Der Chaos-Sonntag von Tom R. Schulz

Theoretisch hat uns der vergangene Sonntag eine Stunde Lebenszeit geschenkt. Trotzdem markiert er den bisherigen Tiefpunkt im Zeitmanagement Ihres stets um die Wahrnehmung interessanter Konzerte bemühten Kulturredakteurs. Mein Plan: Pat Metheny hören, vorher beim Roy Frank Orchestra reinschauen. Doch o Schreck! Der für das Konzert des genialen Flötisten Emanuel Pahud mit dem kammerorchesterbasel eingeplante Rezensent fiel kurzfristig aus. Ist doch zu schaffen: 19 Uhr Roy Frank, eine halbe Stunde später nach nebenan, dann mit einer Dreiviertelstunde Verspätung zu Pat Metheny. Der spielt sowieso immer gern zwei, drei Stunden, also mindestens bis halb elf, da kriegst du noch genug mit.

Der Mensch denkt, die Uhr lenkt. Roy Franks auf Kante gebügelten Bigband-Jazz für Silver Agers nach 20 Minuten zu verlassen fiel mir kein bisschen schwer. Nebenan blies Pahud göttlich schön auf seiner goldenen Flöte, und das Orchester war so gut, dass ich gern noch für die Achte von Beethoven geblieben wäre. Doch Pat rief. Also hoch zu Kampnagel.

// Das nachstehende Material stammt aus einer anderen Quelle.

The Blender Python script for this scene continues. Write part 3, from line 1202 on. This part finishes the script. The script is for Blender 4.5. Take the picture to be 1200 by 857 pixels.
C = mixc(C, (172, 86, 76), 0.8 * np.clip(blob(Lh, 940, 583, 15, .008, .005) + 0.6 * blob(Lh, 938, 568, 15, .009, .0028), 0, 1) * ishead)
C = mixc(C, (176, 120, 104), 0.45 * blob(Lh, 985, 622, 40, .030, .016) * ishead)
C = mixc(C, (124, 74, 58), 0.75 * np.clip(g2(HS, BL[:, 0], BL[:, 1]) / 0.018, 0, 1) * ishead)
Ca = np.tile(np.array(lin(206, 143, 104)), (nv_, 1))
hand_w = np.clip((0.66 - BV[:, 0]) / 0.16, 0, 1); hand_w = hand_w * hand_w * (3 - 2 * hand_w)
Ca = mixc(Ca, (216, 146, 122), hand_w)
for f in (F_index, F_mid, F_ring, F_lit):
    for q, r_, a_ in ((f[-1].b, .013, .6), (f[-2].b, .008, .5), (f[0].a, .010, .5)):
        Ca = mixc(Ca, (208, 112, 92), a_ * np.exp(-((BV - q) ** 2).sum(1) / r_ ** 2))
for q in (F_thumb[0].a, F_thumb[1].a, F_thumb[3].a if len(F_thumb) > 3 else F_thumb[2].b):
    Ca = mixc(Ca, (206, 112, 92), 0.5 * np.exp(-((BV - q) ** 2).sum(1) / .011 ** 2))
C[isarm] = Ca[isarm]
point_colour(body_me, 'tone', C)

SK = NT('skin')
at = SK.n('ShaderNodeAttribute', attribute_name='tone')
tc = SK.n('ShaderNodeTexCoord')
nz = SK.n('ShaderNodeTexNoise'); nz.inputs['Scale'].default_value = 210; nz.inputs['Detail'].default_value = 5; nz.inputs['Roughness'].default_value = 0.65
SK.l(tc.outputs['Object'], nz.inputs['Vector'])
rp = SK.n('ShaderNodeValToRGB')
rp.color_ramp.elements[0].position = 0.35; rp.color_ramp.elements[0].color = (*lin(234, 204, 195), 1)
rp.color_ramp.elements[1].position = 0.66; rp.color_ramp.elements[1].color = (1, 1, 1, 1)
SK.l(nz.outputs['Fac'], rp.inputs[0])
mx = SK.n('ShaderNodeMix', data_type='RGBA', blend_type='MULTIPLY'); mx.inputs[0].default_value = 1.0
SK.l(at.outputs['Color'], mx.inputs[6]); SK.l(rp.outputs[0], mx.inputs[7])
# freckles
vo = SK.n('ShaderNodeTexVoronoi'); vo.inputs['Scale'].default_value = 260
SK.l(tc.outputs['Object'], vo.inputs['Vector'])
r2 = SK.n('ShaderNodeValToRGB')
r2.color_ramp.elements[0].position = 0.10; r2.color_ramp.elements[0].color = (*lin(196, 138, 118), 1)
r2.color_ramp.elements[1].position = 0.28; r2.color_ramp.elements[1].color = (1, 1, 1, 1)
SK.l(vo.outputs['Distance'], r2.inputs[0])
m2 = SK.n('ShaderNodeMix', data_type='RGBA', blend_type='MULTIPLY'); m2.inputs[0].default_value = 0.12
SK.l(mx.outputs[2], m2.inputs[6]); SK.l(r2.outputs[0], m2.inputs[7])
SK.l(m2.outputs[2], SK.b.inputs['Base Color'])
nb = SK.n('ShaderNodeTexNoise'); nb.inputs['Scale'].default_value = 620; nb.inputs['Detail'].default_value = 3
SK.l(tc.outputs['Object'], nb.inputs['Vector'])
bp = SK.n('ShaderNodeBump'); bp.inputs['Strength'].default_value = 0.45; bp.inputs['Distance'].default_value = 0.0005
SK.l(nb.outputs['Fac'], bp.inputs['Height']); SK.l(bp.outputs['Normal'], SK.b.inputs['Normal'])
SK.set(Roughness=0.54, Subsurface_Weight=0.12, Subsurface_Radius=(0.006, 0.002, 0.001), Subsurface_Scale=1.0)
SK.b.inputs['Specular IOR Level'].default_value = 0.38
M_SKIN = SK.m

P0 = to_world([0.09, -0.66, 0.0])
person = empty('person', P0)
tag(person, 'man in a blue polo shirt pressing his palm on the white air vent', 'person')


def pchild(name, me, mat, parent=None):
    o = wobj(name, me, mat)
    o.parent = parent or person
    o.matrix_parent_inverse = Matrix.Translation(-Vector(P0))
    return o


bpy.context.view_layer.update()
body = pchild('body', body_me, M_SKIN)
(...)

20.45 Uhr, Kasse schon zu - kein Wunder, ich war ja spät. Durch die Mauer der K 6 war Methenys jubelndes Gegniedel zu hören. Alles gut. Zwei Einlassschränke prüften meinen Namen. Einer der beiden wünschte mir mit schiefem Grinsen "viel Spaß bei den letzten zehn Minuten". Wie bitte? "Ja, der hat pünktlich angefangen. Um sieben. Und spielt laut Plan zwei Stunden." Die Moral von der Geschicht': Die beste Absicht schützt vor schlechtem Timing nicht.